Statistics and Data Science Seminar: Edward Milsom (University of Bath)
Speaker: Edward Milsom (University of Bath) Title: Deep kernel machines and processes
| A Statistics and Data Science seminar | |
|---|---|
| Date | 14 January 2026 |
| Time | 12:35 to 13:35 |
| Place | Harrison 170 |
| Organizer | Victoria Volodina |
Event details
Abstract
The successes of modern deep neural networks (DNNs) are founded on their ability to transform inputs across multiple layers to build good high-level representations. It is therefore critical to understand this process of representation learning. However, standard theoretical approaches involving infinite width limits give very limited insights into representation learning. For instance, the NNGP infinite-width limit entirely eliminates representation learning. Alternatively, mu-P just tells us whether or not representation learning is possible, without telling us anything about the representations that are actually learned.

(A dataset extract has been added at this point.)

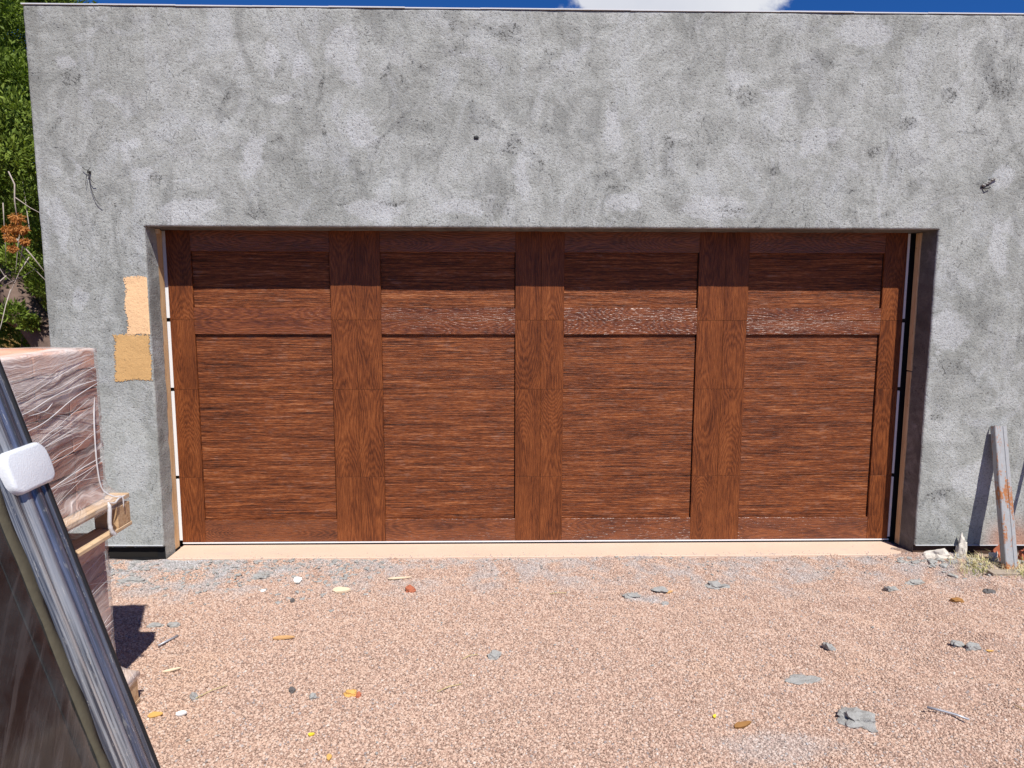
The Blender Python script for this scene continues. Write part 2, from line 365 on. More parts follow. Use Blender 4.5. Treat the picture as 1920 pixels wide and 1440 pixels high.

We therefore develop a new infinite width limit, the Bayesian representation learning limit, that exhibits representation learning mirroring that in finite-width networks, yet at the same time, remains extremely tractable. This limit gives rise to an elegant objective that describes how learning shapes representations at every layer. Using this objective, we develop a new, scalable family of "deep kernel methods", which are based on an infinite-width limit of deep Gaussian processes. In practice, deep kernel methods just use kernels without ever using any features or weights. We develop a convolutional variant, known as Convolutional Deep Kernel Machines, and push their performance to 94.5% on CIFAR-10, which is on-par with neural networks with a similar architecture (the previous SOTA for kernel methods was 91.2%, from Adlam et al. 2023).